● WORK TO BE COMPLETED:
Print the listing below exactly.

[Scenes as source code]
·····

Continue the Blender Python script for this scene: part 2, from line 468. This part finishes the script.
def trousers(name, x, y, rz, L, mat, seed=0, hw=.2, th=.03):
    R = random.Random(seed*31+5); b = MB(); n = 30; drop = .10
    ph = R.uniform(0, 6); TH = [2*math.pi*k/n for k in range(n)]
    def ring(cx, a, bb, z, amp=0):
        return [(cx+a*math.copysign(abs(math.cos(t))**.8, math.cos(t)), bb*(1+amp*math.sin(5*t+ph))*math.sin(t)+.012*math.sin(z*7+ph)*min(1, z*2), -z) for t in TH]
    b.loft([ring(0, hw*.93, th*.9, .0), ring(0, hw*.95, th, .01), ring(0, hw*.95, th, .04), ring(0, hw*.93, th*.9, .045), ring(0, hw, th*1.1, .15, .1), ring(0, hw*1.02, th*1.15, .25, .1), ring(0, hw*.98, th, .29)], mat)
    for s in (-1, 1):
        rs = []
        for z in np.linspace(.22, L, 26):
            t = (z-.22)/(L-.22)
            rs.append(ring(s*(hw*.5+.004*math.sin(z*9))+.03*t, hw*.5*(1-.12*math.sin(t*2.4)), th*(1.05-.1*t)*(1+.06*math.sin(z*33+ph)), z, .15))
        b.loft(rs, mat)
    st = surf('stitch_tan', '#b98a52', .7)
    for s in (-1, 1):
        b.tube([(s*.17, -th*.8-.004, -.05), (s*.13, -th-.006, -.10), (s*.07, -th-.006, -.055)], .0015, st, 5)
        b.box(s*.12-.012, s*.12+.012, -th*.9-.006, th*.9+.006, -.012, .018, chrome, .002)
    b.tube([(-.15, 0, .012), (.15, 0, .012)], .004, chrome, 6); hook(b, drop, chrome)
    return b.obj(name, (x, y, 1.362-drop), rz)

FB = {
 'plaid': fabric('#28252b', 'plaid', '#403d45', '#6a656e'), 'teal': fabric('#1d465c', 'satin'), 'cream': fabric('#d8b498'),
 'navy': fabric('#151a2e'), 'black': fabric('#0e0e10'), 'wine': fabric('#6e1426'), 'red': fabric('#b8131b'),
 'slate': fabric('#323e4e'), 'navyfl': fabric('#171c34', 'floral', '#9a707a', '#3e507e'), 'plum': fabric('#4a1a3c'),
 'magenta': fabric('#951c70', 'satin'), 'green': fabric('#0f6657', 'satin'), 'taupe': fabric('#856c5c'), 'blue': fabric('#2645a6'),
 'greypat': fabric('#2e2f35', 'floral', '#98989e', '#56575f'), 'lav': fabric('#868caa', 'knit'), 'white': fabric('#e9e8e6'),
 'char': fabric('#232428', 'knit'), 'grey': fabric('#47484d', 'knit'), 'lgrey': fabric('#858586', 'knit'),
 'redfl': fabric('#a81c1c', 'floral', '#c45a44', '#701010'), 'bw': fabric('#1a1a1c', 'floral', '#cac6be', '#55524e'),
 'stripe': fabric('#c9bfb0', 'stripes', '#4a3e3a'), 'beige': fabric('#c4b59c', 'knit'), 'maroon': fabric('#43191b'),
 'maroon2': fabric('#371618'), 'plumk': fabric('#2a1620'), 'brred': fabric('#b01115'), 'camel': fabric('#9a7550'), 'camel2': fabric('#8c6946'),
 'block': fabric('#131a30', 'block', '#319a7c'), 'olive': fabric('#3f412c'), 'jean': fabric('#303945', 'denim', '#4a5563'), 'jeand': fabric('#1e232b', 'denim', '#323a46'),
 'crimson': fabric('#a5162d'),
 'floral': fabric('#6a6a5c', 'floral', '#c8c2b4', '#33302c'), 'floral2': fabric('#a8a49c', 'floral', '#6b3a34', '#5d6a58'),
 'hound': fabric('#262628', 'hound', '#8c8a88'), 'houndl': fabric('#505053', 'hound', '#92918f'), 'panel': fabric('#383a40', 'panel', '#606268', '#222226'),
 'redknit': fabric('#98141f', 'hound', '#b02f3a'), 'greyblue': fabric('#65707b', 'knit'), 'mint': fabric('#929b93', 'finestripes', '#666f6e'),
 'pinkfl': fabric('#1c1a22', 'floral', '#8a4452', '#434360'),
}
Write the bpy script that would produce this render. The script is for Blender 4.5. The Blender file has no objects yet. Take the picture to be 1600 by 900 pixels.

·····

● WRITTEN SOLUTION:
Continue the Blender Python script for this scene: part 2, from line 468. This part finishes the script.
def trousers(name, x, y, rz, L, mat, seed=0, hw=.2, th=.03):
    R = random.Random(seed*31+5); b = MB(); n = 30; drop = .10
    ph = R.uniform(0, 6); TH = [2*math.pi*k/n for k in range(n)]
    def ring(cx, a, bb, z, amp=0):
        return [(cx+a*math.copysign(abs(math.cos(t))**.8, math.cos(t)), bb*(1+amp*math.sin(5*t+ph))*math.sin(t)+.012*math.sin(z*7+ph)*min(1, z*2), -z) for t in TH]
    b.loft([ring(0, hw*.93, th*.9, .0), ring(0, hw*.95, th, .01), ring(0, hw*.95, th, .04), ring(0, hw*.93, th*.9, .045), ring(0, hw, th*1.1, .15, .1), ring(0, hw*1.02, th*1.15, .25, .1), ring(0, hw*.98, th, .29)], mat)
    for s in (-1, 1):
        rs = []
        for z in np.linspace(.22, L, 26):
            t = (z-.22)/(L-.22)
            rs.append(ring(s*(hw*.5+.004*math.sin(z*9))+.03*t, hw*.5*(1-.12*math.sin(t*2.4)), th*(1.05-.1*t)*(1+.06*math.sin(z*33+ph)), z, .15))
        b.loft(rs, mat)
    st = surf('stitch_tan', '#b98a52', .7)
    for s in (-1, 1):
        b.tube([(s*.17, -th*.8-.004, -.05), (s*.13, -th-.006, -.10), (s*.07, -th-.006, -.055)], .0015, st, 5)
        b.box(s*.12-.012, s*.12+.012, -th*.9-.006, th*.9+.006, -.012, .018, chrome, .002)
    b.tube([(-.15, 0, .012), (.15, 0, .012)], .004, chrome, 6); hook(b, drop, chrome)
    return b.obj(name, (x, y, 1.362-drop), rz)

FB = {
 'plaid': fabric('#28252b', 'plaid', '#403d45', '#6a656e'), 'teal': fabric('#1d465c', 'satin'), 'cream': fabric('#d8b498'),
 'navy': fabric('#151a2e'), 'black': fabric('#0e0e10'), 'wine': fabric('#6e1426'), 'red': fabric('#b8131b'),
 'slate': fabric('#323e4e'), 'navyfl': fabric('#171c34', 'floral', '#9a707a', '#3e507e'), 'plum': fabric('#4a1a3c'),
 'magenta': fabric('#951c70', 'satin'), 'green': fabric('#0f6657', 'satin'), 'taupe': fabric('#856c5c'), 'blue': fabric('#2645a6'),
 'greypat': fabric('#2e2f35', 'floral', '#98989e', '#56575f'), 'lav': fabric('#868caa', 'knit'), 'white': fabric('#e9e8e6'),
 'char': fabric('#232428', 'knit'), 'grey': fabric('#47484d', 'knit'), 'lgrey': fabric('#858586', 'knit'),
 'redfl': fabric('#a81c1c', 'floral', '#c45a44', '#701010'), 'bw': fabric('#1a1a1c', 'floral', '#cac6be', '#55524e'),
 'stripe': fabric('#c9bfb0', 'stripes', '#4a3e3a'), 'beige': fabric('#c4b59c', 'knit'), 'maroon': fabric('#43191b'),
 'maroon2': fabric('#371618'), 'plumk': fabric('#2a1620'), 'brred': fabric('#b01115'), 'camel': fabric('#9a7550'), 'camel2': fabric('#8c6946'),
 'block': fabric('#131a30', 'block', '#319a7c'), 'olive': fabric('#3f412c'), 'jean': fabric('#303945', 'denim', '#4a5563'), 'jeand': fabric('#1e232b', 'denim', '#323a46'),
 'crimson': fabric('#a5162d'),
 'floral': fabric('#6a6a5c', 'floral', '#c8c2b4', '#33302c'), 'floral2': fabric('#a8a49c', 'floral', '#6b3a34', '#5d6a58'),
 'hound': fabric('#262628', 'hound', '#8c8a88'), 'houndl': fabric('#505053', 'hound', '#92918f'), 'panel': fabric('#383a40', 'panel', '#606268', '#222226'),
 'redknit': fabric('#98141f', 'hound', '#b02f3a'), 'greyblue': fabric('#65707b', 'knit'), 'mint': fabric('#929b93', 'finestripes', '#666f6e'),
 'pinkfl': fabric('#1c1a22', 'floral', '#8a4452', '#434360'),
}
Write the bpy script that would produce this render. The script is for Blender 4.5. The Blender file has no objects yet. Take the picture to be 1600 by 900 pixels.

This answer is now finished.